Dynamic programming doesn't give correct answe

2019-06-06 09:57发布

问题:

I recently found out about the technique called dynamic programming and I stumbled upon a problem which I can't figure out. You are given a list of arguments in the beginning and you need to do sums on as if you were cutting it. If the list has only one element, you don't sum it. If it has more, you sum the elements and cut it in every possible way. So if list has n elements, there are just n-1 ways to cut it. The picture will explain:

I first wanted to sum up all of the sumable parts and I expected the result 20( 11 + 9 ) ( even thought the correct answer is 9 ), but I thought it would be a good start. But my code returns number 37 and I have no idea why. What am I doing wrong?

summ = 0

def Opt( n ):
    global summ

    if len( n ) == 1:
        return 0
    else:
        summ += sum( n )
        for i in range( 1,len( n ) ):
            summ += Opt( n[ :i ] ) + Opt( n[ i: ] )

        return summ

print( Opt( [ 1,2,3 ] ) )

Thank you for your time and any answer!

回答1:

I think this is what you want:

def Opt(n):
    if len(n) == 1:
        return 0
    else:
        return sum(n) + min(Opt(n[:i]) + Opt(n[i:])
                            for i in range(1, len(n)))

Example:

>>> Opt([1])
0
>>> Opt([1, 2])
3
>>> Opt([2, 3])
5
>>> Opt([1, 2, 3])
9
>>> Opt([1, 2, 3, 4])
19

Dynamic programming is about dividing the "big problem" into small subproblems.

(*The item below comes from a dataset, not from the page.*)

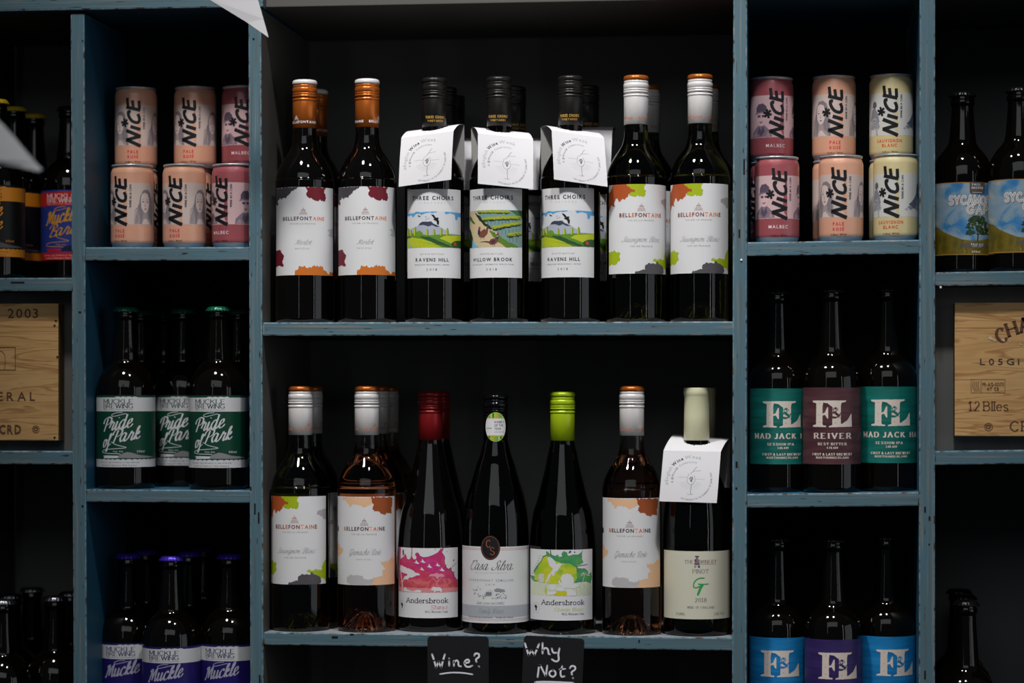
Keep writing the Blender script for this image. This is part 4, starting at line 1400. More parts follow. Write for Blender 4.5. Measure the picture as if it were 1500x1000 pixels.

So, first of all, you should identify how the big problem is related to the subproblems. You do this by writing a recurrence relation. In this case:

Opt(nums) = sum(nums) + min(...)

You also need a starting point:

Opt(nums) = 0 iff len(nums) == 1

As you can see, once you have wrote the recurrence relation, transforming it into Python code is often straightforward.

It's important to understand that each subproblem is self-contained, and should not need external input. Your use of global variables was not only producing the wrong result, but was against the spirit of dynamic programming.

Your use of trees for expressing Opt() is nice. What you forgot to do is writing the relationship between each node and its children. If you did, I'm almost sure that you would have found the correct solution yourself.

We are not finished yet (thanks Stefan Pochmann for noticing). In order to build a true dynamic programming solution, you also need to avoid solving the same problem more than once. Currently, running Opt([1,2,3,4]) results in calling Opt([1,2]) more than once. One way to prevent that is by using memoization:

cache = {}

def Opt(n):
    # tuple objects are hashable and can be put in the cache.
    n = tuple(n)

    if n in cache:
        return cache[n]

    if len(n) == 1:
        result = 0
    else:
        result = sum(n) + min(Opt(n[:i]) + Opt(n[i:])
                              for i in range(1, len(n)))

    cache[n] = result
    return result

By the way, remember to handle the case where n is empty (i.e. len(n) == 0).